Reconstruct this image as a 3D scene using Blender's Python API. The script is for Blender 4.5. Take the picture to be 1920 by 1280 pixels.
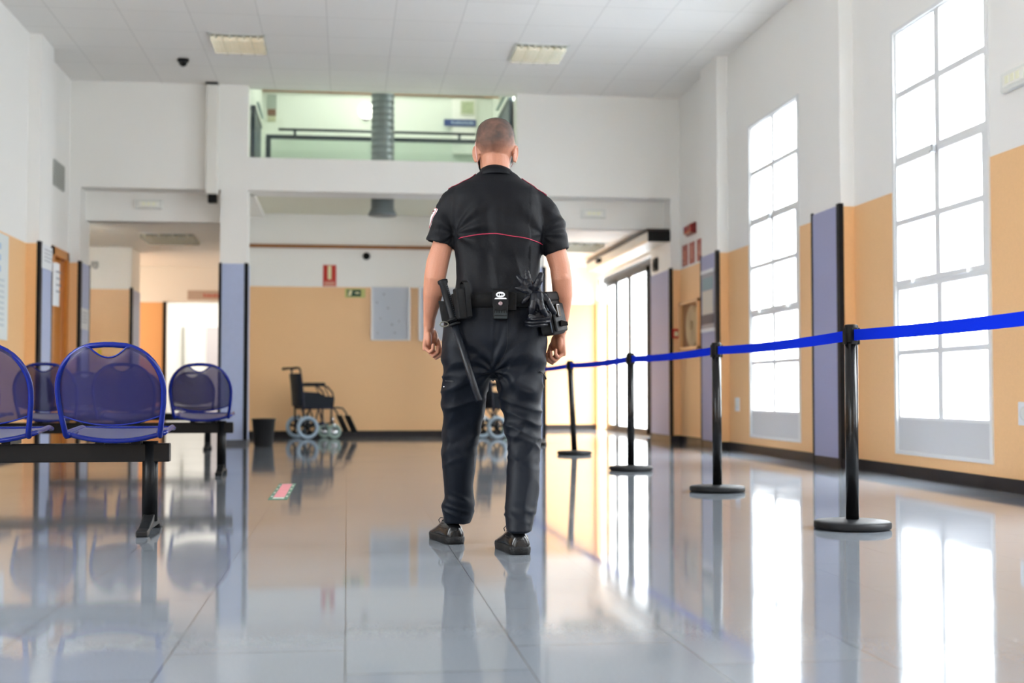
import bpy, bmesh, math, random
from mathutils import Vector, Matrix, noise
PI = math.pi
S = bpy.context.scene
for _o in list(bpy.data.objects):
    bpy.data.objects.remove(_o)

# ---------------------------------------------------------------- camera, sky, exposure
CAM_YAW, CAM_PITCH, CAM_H = math.radians(7.354), math.radians(2.243), 0.65
cam = bpy.data.cameras.new('camera')
cam.sensor_width = 36.0
cam.lens = 45.0
cam.clip_start, cam.clip_end = 0.05, 200
cam.dof.use_dof = True
cam.dof.focus_distance = 5.35
cam.dof.aperture_fstop = 2.2
camo = bpy.data.objects.new('camera', cam)
S.collection.objects.link(camo)
camo.location = (0, 0, CAM_H)
camo.rotation_euler = (PI / 2 + CAM_PITCH, 0, -CAM_YAW)
S.camera = camo

world = bpy.data.worlds.new('daylight')
S.world = world
world.use_nodes = True
_n = world.node_tree.nodes
_bg = _n['Background']
# overcast sky: brightest overhead, much dimmer towards the horizon and the ground
_nt = world.node_tree
_tc = _nt.nodes.new('ShaderNodeTexCoord')
_sx = _nt.nodes.new('ShaderNodeSeparateXYZ')
_mr = _nt.nodes.new('ShaderNodeMapRange')
_mr.interpolation_type = 'SMOOTHSTEP'
_mr.inputs['From Min'].default_value = 0.0
_mr.inputs['From Max'].default_value = 1.0
_mr.inputs['To Min'].default_value = 2.2
_mr.inputs['To Max'].default_value = 10.0
_nt.links.new(_tc.outputs['Generated'], _sx.inputs[0])
_nt.links.new(_sx.outputs['Z'], _mr.inputs['Value'])
_nt.links.new(_mr.outputs[0], _bg.inputs['Strength'])
_bg.inputs['Color'].default_value = (0.95, 0.975, 1.0, 1)
S.view_settings.view_transform = 'Standard'
S.view_settings.look = 'None'
S.view_settings.exposure = 2.56
S.view_settings.gamma = 1.0
S.view_settings.use_curve_mapping = False
S.cycles.max_bounces = 10
S.cycles.diffuse_bounces = 6
S.cycles.glossy_bounces = 4
S.cycles.transmission_bounces = 6
S.cycles.transparent_max_bounces = 16
S.cycles.sample_clamp_indirect = 6.0
S.cycles.caustics_reflective = False
S.cycles.caustics_refractive = False

def area(name, loc, rot, sx, sy, power, col=(1, 1, 1), portal=False):
    l = bpy.data.lights.new(name, 'AREA')
    l.shape = 'RECTANGLE'
    l.size, l.size_y = sx, sy
    l.energy = power
    l.color = col
    if portal:
        l.cycles.is_portal = True
    o = bpy.data.objects.new(name, l)
    o.location, o.rotation_euler = loc, rot
    S.collection.objects.link(o)
    return o

# daylight portals at the windows (they only guide the sky light through the openings)
WIN_Y = [8.83, 12.48, 5.13, 1.43, -2.27]
for _y in WIN_Y:
    area('window_portal', (4.50, _y, 1.84), (0, PI / 2, 0), 3.2, 1.45, 1, portal=True)
for _y in (4.2, 0.6, -2.6):
    area('window_portal', (-3.62, _y, 1.84), (0, -PI / 2, 0), 3.2, 1.45, 1, portal=True)
area('door_portal', (4.55, 19.5, 1.3), (0, PI / 2, 0), 2.6, 4.4, 1, portal=True)
# area('front_glazing_portal', (2.2, -4.15, 1.5), (PI / 2, 0, 0), 3.0, 2.9, 1, portal=True)

# ---------------------------------------------------------------- helpers
def lin(c):
    return tuple(((v / 255.0) / 12.92 if v / 255.0 <= 0.04045 else ((v / 255.0 + 0.055) / 1.055) ** 2.4) for v in c) + (1.0,)

def mat(name, rgb, rough=0.5, metal=0.0, spec=0.5, bump=0.0, bscale=60.0, var=0.0, vscale=3.0, coat=0.0, sheen=0.0, detail=3.0):
    m = bpy.data.materials.new(name)
    m.use_nodes = True
    nt = m.node_tree
    b = nt.nodes['Principled BSDF']
    c = lin(rgb)
    b.inputs['Base Color'].default_value = c
    b.inputs['Roughness'].default_value = rough
    b.inputs['Metallic'].default_value = metal
    b.inputs['Specular IOR Level'].default_value = spec
    b.inputs['Coat Weight'].default_value = coat
    b.inputs['Sheen Weight'].default_value = sheen
    if bump or var:
        tc = nt.nodes.new('ShaderNodeTexCoord')
    if bump:
        nz = nt.nodes.new('ShaderNodeTexNoise')
        nz.inputs['Scale'].default_value = bscale
        nz.inputs['Detail'].default_value = detail
        bp = nt.nodes.new('ShaderNodeBump')
        bp.inputs['Strength'].default_value = bump
        bp.inputs['Distance'].default_value = 0.01
        nt.links.new(tc.outputs['Object'], nz.inputs['Vector'])
        nt.links.new(nz.outputs['Fac'], bp.inputs['Height'])
        nt.links.new(bp.outputs['Normal'], b.inputs['Normal'])
    if var:
        n2 = nt.nodes.new('ShaderNodeTexNoise')
        n2.inputs['Scale'].default_value = vscale
        n2.inputs['Detail'].default_value = 4
        mx = nt.nodes.new('ShaderNodeMix')
        mx.data_type = 'RGBA'
        mx.inputs['A'].default_value = tuple(v * (1 - var) for v in c[:3]) + (1,)
        mx.inputs['B'].default_value = tuple(min(1, v * (1 + var)) for v in c[:3]) + (1,)
        nt.links.new(tc.outputs['Object'], n2.inputs['Vector'])
        nt.links.new(n2.outputs['Fac'], mx.inputs['Factor'])
        nt.links.new(mx.outputs['Result'], b.inputs['Base Color'])
    return m

def emit_mat(name, rgb, strength):
    m = bpy.data.materials.new(name)
    m.use_nodes = True
    b = m.node_tree.nodes['Principled BSDF']
    b.inputs['Base Color'].default_value = lin(rgb)
    b.inputs['Emission Color'].default_value = lin(rgb)
    b.inputs['Emission Strength'].default_value = strength
    return m

def see_through(name, rgb, alpha, rough=0.35):
    """coloured solid seen through fine holes, or tinted glass: part transparent, part solid"""
    m = bpy.data.materials.new(name)
    m.use_nodes = True
    nt = m.node_tree
    b = nt.nodes['Principled BSDF']
    b.inputs['Base Color'].default_value = lin(rgb)
    b.inputs['Roughness'].default_value = rough
    b.inputs['Alpha'].default_value = alpha
    return m

def glass_mat(name, tint, gloss=0.08):
    m = bpy.data.materials.new(name)
    m.use_nodes = True
    nt = m.node_tree
    out = nt.nodes['Material Output']
    nt.nodes.remove(nt.nodes['Principled BSDF'])
    t = nt.nodes.new('ShaderNodeBsdfTransparent')
    t.inputs['Color'].default_value = tint
    g = nt.nodes.new('ShaderNodeBsdfGlossy')
    g.inputs['Roughness'].default_value = 0.02
    mx = nt.nodes.new('ShaderNodeMixShader')
    mx.inputs['Fac'].default_value = gloss
    nt.links.new(t.outputs[0], mx.inputs[1])
    nt.links.new(g.outputs[0], mx.inputs[2])
    nt.links.new(mx.outputs[0], out.inputs['Surface'])
    return m

class MB:
    """collects shapes; build() links them as ONE mesh object"""
    def __init__(s):
        s.bm = bmesh.new()
        s.mi = 0
    def _faces(s, fs, smooth):
        for f in fs:
            f.smooth = smooth
            f.material_index = s.mi
    def box(s, x0, x1, y0, y1, z0, z1, M=None):
        vs = [s.bm.verts.new((x, y, z)) for z in (z0, z1) for y in (y0, y1) for x in (x0, x1)]
        if M is not None:
            for v in vs:
                v.co = M @ v.co
        idx = [(0, 2, 3, 1), (4, 5, 7, 6), (0, 1, 5, 4), (2, 6, 7, 3), (0, 4, 6, 2), (1, 3, 7, 5)]
        s._faces([s.bm.faces.new([vs[i] for i in f]) for f in idx], False)
        return s
    def loft(s, rings, cap0=True, cap1=True, smooth=True, close=True):
        R = [[s.bm.verts.new(p) for p in r] for r in rings]
        n = len(R[0])
        fs = []
        for a, b in zip(R, R[1:]):
            for i in range(n if close else n - 1):
                j = (i + 1) % n
                fs.append(s.bm.faces.new((a[i], a[j], b[j], b[i])))
        s._faces(fs, smooth)
        if cap0 and close:
            s._faces([s.bm.faces.new(list(reversed(R[0])))], False)
        if cap1 and close:
            s._faces([s.bm.faces.new(R[-1])], False)
        return s
    def tube(s, pts, r, n=12, caps=True, closed=False, flat=None):
        pts = [Vector(p) for p in pts]
        rs = r if isinstance(r, (list, tuple)) else [r] * len(pts)
        rings = []
        up = None
        m = len(pts)
        for i, p in enumerate(pts):
            if closed:
                t = (pts[(i + 1) % m] - pts[i - 1]).normalized()
            else:
                t = (pts[min(i + 1, m - 1)] - pts[max(i - 1, 0)]).normalized()
            if up is None:
                a = Vector((0, 0, 1)) if abs(t.z) < 0.9 else Vector((0, 1, 0))
                up = (a - t * a.dot(t)).normalized()
            else:
                up = (up - t * up.dot(t)).normalized()
            sd = t.cross(up)
            ring = []
            for k in range(n):
                an = 2 * PI * k / n
                ring.append(p + (up * math.cos(an) * (flat or 1.0) + sd * math.sin(an)) * rs[i])
            rings.append(ring)
        if closed:
            R = [[s.bm.verts.new(q) for q in rg] for rg in rings]
            fs = []
            for i in range(m):
                a, b = R[i], R[(i + 1) % m]
                for k in range(n):
                    j = (k + 1) % n
                    fs.append(s.bm.faces.new((a[k], a[j], b[j], b[k])))
            s._faces(fs, True)
        else:
            s.loft(rings, caps, caps)
        return s
    def cyl(s, p0, p1, r0, r1=None, n=24):
        return s.tube([p0, p1], [r0, r0 if r1 is None else r1], n)
    def lathe(s, prof, c=(0, 0, 0), n=32, M=None):
        """profile of (radius, z) turned around z through c"""
        rings = []
        for r, z in prof:
            ring = []
            for k in range(n):
                p = Vector((r * math.cos(2 * PI * k / n), r * math.sin(2 * PI * k / n), z))
                if M is not None:
                    p = M @ p
                ring.append(p + Vector(c))
            rings.append(ring)
        s.loft(rings)
        return s
    def ball(s, c, rx, ry=None, rz=None, nu=20, nv=12, M=None):
        ry = ry or rx
        rz = rz or rx
        rings = []
        for j in range(1, nv):
            t = PI * j / nv
            ring = []
            for k in range(nu):
                p = Vector((rx * math.sin(t) * math.cos(2 * PI * k / nu), ry * math.sin(t) * math.sin(2 * PI * k / nu), -rz * math.cos(t)))
                if M is not None:
                    p = M @ p
                ring.append(p + Vector(c))
            rings.append(ring)
        s.loft(rings)
        return s
    def prism(s, poly, a0, a1, axis='y'):
        """polygon of 2D points extruded along an axis; (u, v) are the two other axes in xyz order"""
        def P(u, v, a):
            return {'x': (a, u, v), 'y': (u, a, v), 'z': (u, v, a)}[axis]
        A = [s.bm.verts.new(P(u, v, a0)) for u, v in poly]
        B = [s.bm.verts.new(P(u, v, a1)) for u, v in poly]
        n = len(poly)
        fs = [s.bm.faces.new((A[i], A[(i + 1) % n], B[(i + 1) % n], B[i])) for i in range(n)]
        fs.append(s.bm.faces.new(list(reversed(A))))
        fs.append(s.bm.faces.new(B))
        s._faces(fs, False)
        return s
    def xform(s, M):
        bmesh.ops.transform(s.bm, matrix=M, verts=s.bm.verts)
        return s
    def build(s, name, m, parent=None, bevel=0.0, seg=2, auto=False, loc=None):
        bmesh.ops.recalc_face_normals(s.bm, faces=s.bm.faces)
        me = bpy.data.meshes.new(name)
        s.bm.to_mesh(me)
        s.bm.free()
        for k in (m if isinstance(m, (list, tuple)) else [m]):
            me.materials.append(k)
        o = bpy.data.objects.new(name, me)
        S.collection.objects.link(o)
        if parent is not None:
            o.parent = parent
        if loc is not None:
            o.location = loc
        if bevel:
            b = o.modifiers.new('bevel', 'BEVEL')
            b.width = bevel
            b.segments = seg
            b.limit_method = 'ANGLE'
            b.angle_limit = math.radians(40)
        return o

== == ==

• [Exercise directions] Exactly as written, please give again the lines from the beginning of the listing through the line containing "bpy.data.objects.remove(_o)", inclusive, without any pictures.

• [The answer]
Reconstruct this image as a 3D scene using Blender's Python API. The script is for Blender 4.5. Take the picture to be 1920 by 1280 pixels.
import bpy, bmesh, math, random
from mathutils import Vector, Matrix, noise
PI = math.pi
S = bpy.context.scene
for _o in list(bpy.data.objects):
    bpy.data.objects.remove(_o)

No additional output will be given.